呆けっとしてたら聴こえてくるのは主役だけ、いざ細かい所迄聴こうとしたら聴ける程度のが最適なのだ。
それともう1つ追い打ちとなる案件があって、それはスピーカが兎に角やたらと小さく無きゃ駄目になった処だ。
楽器の方は電子化したりすれば最早実体を伴う必要すら無くなったが、空気を振動させるのが仕事のスピーカは原理に逆らった小型化には無理があるのだ。
今や一般大衆はとても体験し辛くなったので分り辛そうだが、同じ低音を出すのに足りないサイズで無理に出そうとすれば必ず明瞭度その他が大巾に劣化している。
つまり対昔比だとAmpとスピーカの頑張り度が逆転してて、昔は高能率高出力のAmpが作れなかったからスピーカが先頭に立って頑張っていた。
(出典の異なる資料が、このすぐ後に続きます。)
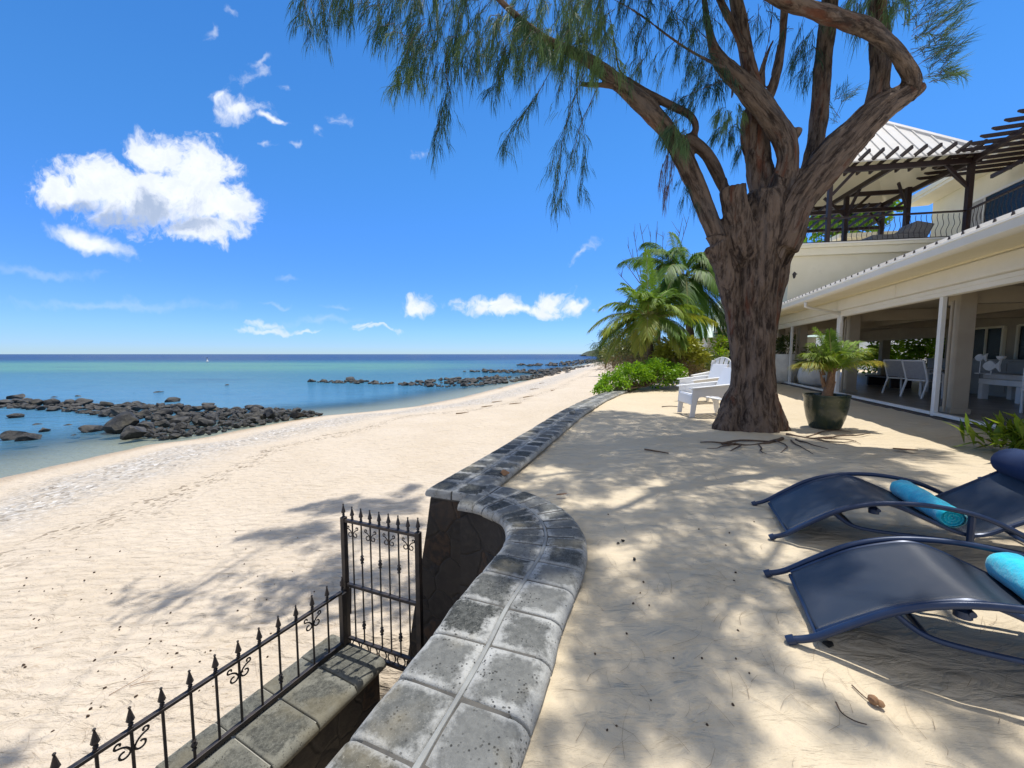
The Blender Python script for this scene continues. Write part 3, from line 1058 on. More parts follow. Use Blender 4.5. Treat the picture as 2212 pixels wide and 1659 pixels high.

ピッチャーがヘボでも凄いキャッチャーがリードすればメッタ打ちは回避出来るみたいな感じだったのが、今はサイズ制約でスピーカが頑張り様が無くなったからAmpが剛速球で力でねじ伏せてるのである。
因みに上記低音云々は概述と思うが一応再出させとくと、具体的には明瞭度と音色の硬軟の関係性に相違が出る。
楽に鳴ってる方のは明瞭度と音色硬軟は殆ど無関係に設定可能だが、無理して鳴らしてる方のは正味の明瞭度不足を音色の硬さで誤魔化してるだけみたいな状態しか得られない。
現に宅の車で場所食われるのを嫌って最小・最安のサブウーハにしたら、ドスドスボコボコ低音が出るには出るが何の音やらサッパリなんて負の典型例がここにある。😢
「マトモなサブウーハ」の利点は置場所が自由になるがそれ自体は全然小さくはなって無く、小型メインスピーカと別に出来るだけだ。
しかし纏まった空間が狭室!?になる程確保し辛くなるから、存在意義が無くなりはしないって寸法だ。